╭─ RECORDS SUPPLIED
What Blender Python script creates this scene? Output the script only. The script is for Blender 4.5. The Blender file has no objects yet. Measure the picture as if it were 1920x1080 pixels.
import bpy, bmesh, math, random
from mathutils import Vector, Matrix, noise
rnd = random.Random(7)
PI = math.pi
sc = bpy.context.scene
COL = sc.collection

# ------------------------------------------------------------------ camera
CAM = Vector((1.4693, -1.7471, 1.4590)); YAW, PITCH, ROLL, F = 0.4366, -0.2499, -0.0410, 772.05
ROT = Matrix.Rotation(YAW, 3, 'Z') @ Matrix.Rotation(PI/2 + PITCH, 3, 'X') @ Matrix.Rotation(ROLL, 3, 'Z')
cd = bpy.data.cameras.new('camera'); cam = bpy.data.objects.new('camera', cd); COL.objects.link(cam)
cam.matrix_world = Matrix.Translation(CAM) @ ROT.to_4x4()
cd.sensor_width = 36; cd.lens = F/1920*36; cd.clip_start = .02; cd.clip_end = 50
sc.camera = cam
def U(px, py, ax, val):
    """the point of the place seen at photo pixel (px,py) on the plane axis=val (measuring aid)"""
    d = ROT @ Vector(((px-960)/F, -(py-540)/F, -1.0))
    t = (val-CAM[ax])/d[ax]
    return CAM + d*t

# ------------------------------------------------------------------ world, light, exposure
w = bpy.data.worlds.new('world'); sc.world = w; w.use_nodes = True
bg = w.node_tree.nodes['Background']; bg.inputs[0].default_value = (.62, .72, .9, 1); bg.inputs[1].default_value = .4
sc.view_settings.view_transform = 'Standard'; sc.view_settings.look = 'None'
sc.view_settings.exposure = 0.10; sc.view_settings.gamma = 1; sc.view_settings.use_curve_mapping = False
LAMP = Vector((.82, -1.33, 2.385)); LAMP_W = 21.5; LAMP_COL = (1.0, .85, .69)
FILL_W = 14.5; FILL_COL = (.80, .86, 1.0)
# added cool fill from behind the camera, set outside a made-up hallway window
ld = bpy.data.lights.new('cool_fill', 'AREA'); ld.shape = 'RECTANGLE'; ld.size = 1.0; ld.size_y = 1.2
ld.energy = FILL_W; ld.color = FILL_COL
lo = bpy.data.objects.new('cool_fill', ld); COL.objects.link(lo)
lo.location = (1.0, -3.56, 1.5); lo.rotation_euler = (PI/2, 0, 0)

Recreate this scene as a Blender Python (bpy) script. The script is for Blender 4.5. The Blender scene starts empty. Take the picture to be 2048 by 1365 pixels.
╰─
▸ EXERCISE
Each line of the material should be echoed exactly.

▸ OUTPUT OF THE TASK
What Blender Python script creates this scene? Output the script only. The script is for Blender 4.5. The Blender file has no objects yet. Measure the picture as if it were 1920x1080 pixels.
import bpy, bmesh, math, random
from mathutils import Vector, Matrix, noise
rnd = random.Random(7)
PI = math.pi
sc = bpy.context.scene
COL = sc.collection

# ------------------------------------------------------------------ camera
CAM = Vector((1.4693, -1.7471, 1.4590)); YAW, PITCH, ROLL, F = 0.4366, -0.2499, -0.0410, 772.05
ROT = Matrix.Rotation(YAW, 3, 'Z') @ Matrix.Rotation(PI/2 + PITCH, 3, 'X') @ Matrix.Rotation(ROLL, 3, 'Z')
cd = bpy.data.cameras.new('camera'); cam = bpy.data.objects.new('camera', cd); COL.objects.link(cam)
cam.matrix_world = Matrix.Translation(CAM) @ ROT.to_4x4()
cd.sensor_width = 36; cd.lens = F/1920*36; cd.clip_start = .02; cd.clip_end = 50
sc.camera = cam
def U(px, py, ax, val):
    """the point of the place seen at photo pixel (px,py) on the plane axis=val (measuring aid)"""
    d = ROT @ Vector(((px-960)/F, -(py-540)/F, -1.0))
    t = (val-CAM[ax])/d[ax]
    return CAM + d*t

# ------------------------------------------------------------------ world, light, exposure
w = bpy.data.worlds.new('world'); sc.world = w; w.use_nodes = True
bg = w.node_tree.nodes['Background']; bg.inputs[0].default_value = (.62, .72, .9, 1); bg.inputs[1].default_value = .4
sc.view_settings.view_transform = 'Standard'; sc.view_settings.look = 'None'
sc.view_settings.exposure = 0.10; sc.view_settings.gamma = 1; sc.view_settings.use_curve_mapping = False
LAMP = Vector((.82, -1.33, 2.385)); LAMP_W = 21.5; LAMP_COL = (1.0, .85, .69)
FILL_W = 14.5; FILL_COL = (.80, .86, 1.0)
# added cool fill from behind the camera, set outside a made-up hallway window
ld = bpy.data.lights.new('cool_fill', 'AREA'); ld.shape = 'RECTANGLE'; ld.size = 1.0; ld.size_y = 1.2
ld.energy = FILL_W; ld.color = FILL_COL
lo = bpy.data.objects.new('cool_fill', ld); COL.objects.link(lo)
lo.location = (1.0, -3.56, 1.5); lo.rotation_euler = (PI/2, 0, 0)

Recreate this scene as a Blender Python (bpy) script. The script is for Blender 4.5. The Blender scene starts empty. Take the picture to be 2048 by 1365 pixels.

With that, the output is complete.